THE Myanmar Red Cross Society has provided about K4.5 million in aid to villagers in the Ayeyarwady River delta region who have been affected by flooding in recent weeks, said U Zaw Htoo Oo, the program officer of the Disaster Management Division of the society.

Local officials and residents said on August 20 that at least 18 villages and about 10,000 homes have been hit by the floods caused by unusually heavy rains in the low-lying region.

Eight schools have been closed and about 40,000 acres of rice paddies were destroyed, according to an Agriculture Department official.

In the village of Athok, about 160 kilometres (100 miles) west of Yangon, residents were living on bamboo scaffolding built near their homes to try to stay above the water.

“The whole village has been flooded for about a week. Other nearby villages have also flooded,” an Athok village official told AFP.

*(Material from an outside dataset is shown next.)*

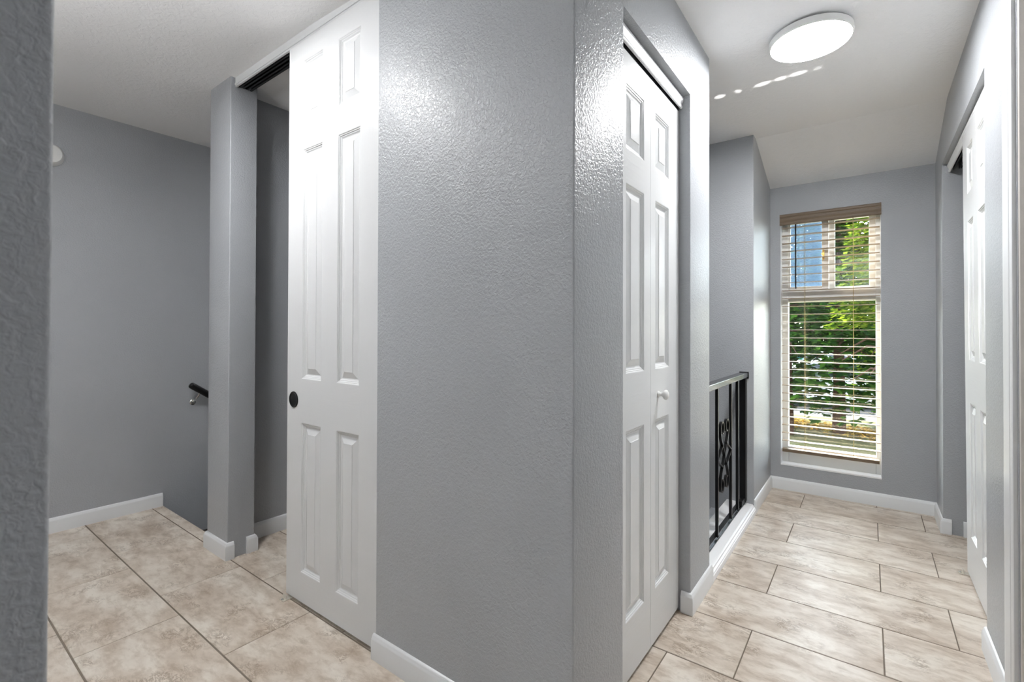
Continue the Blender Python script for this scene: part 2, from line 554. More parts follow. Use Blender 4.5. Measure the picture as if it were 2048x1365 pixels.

“The village authorities are delivering rice donated by local businessmen to the victims,” he said.

Some made tents along the roads, while dozens of families took shelter inside the village railway station, on a football field and inside Buddhist temples.

“We can’t afford to build a bamboo shelter at our house. That’s why we moved to this train station,” said Aye Myint, a 48-year-old farm worker seeking shelter at the train station.

“I cannot earn any income because of the flood and I spent a day without eating while I waded through the water to get here,” he said.

“We just worry about finding rice. We can get salt and chili and we’ve been able to catch fish in the water.”

U Zaw Htoo Oo told The Myanmar Times that the flooding was so widespread that it was difficult to precisely determine its effects.

“MRCS is set up to help victims of disasters that occur in a limited region but it is not easy to get information on how to provide aid when the flooding is spread out over such a wide area,” he said.

U Zaw Htoo Oo said flooding has also affected other areas of Myanmar, including Sagaing in Sagaing Division; Mandalay, Amarapura, Singu and Mogok in Mandalay Division; Minbu and Pakokku in Magwe Division; and Pyay in Bago Division.